A property of bare land is assessed on July 1, 2016 at $100,000 and no adjustments are made on the December 31, 2016 condition date. Therefore, the 2017 tax bill will be based on the $100,000 value of the property. In February 2017, the owner begins construction of a house on the property which is completed in October 2017. The new house is assessed to have a value of $250,000. The municipality will then send a supplementary assessment notice to the owner for the additional $250,000 in property value, and levy property taxes on a prorated basis the remaining months in the year (November and December 2017).

Access to assessment information

An assessed person has the right to receive or see all assessment-related information about their own property as well as a summary of information on properties similar to theirs. Sections 299 and 300 of the Municipal Government Act provide more detail as to what is required when a request is made.

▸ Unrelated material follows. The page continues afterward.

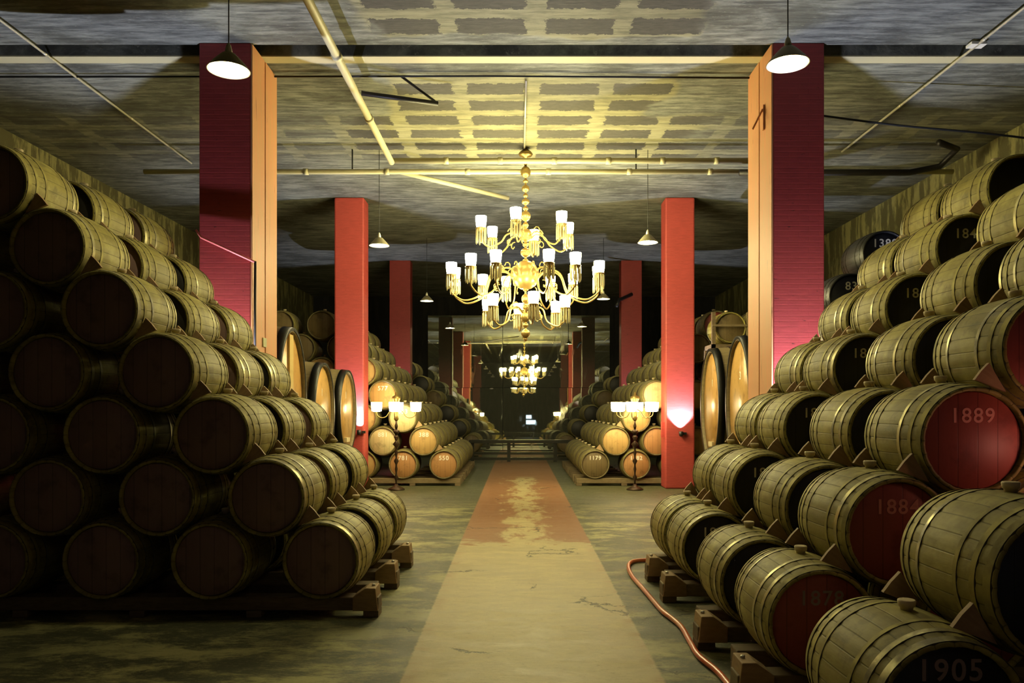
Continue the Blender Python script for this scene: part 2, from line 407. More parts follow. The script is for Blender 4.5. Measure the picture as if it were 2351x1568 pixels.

A municipality cannot deny a request for assessment information as it is subject to the Freedom of Information and Protection of Privacy Act. However, municipalities must still maintain the confidentiality of personal information. For example, if requested, a municipality must provide a copy of the assessment roll, but the assessment roll cannot include the names of property owners.

What property is exempt from assessment?

The following properties are exempt from assessment:

  • Publicly owned infrastructure or equivalent privately-owned facilities
  • Minerals
  • Property in First Nation reserves
  • Property in Metis settlements
  • Farm buildings located in rural municipalities
  • Growing crops
  • Items such as furniture, vehicles or other personal possessions as they do not meet the definition of property, which consists of land and improvements to land. 

Since these properties are not assessed, they are not subject to property tax. Note that there are other types of properties that do not pay property tax that are not listed here. The reason is those properties are not exempt from assessment, but are they are exempt from taxation, which is a key difference. This is explained on the Fundamentals of Municipal Property Taxes page.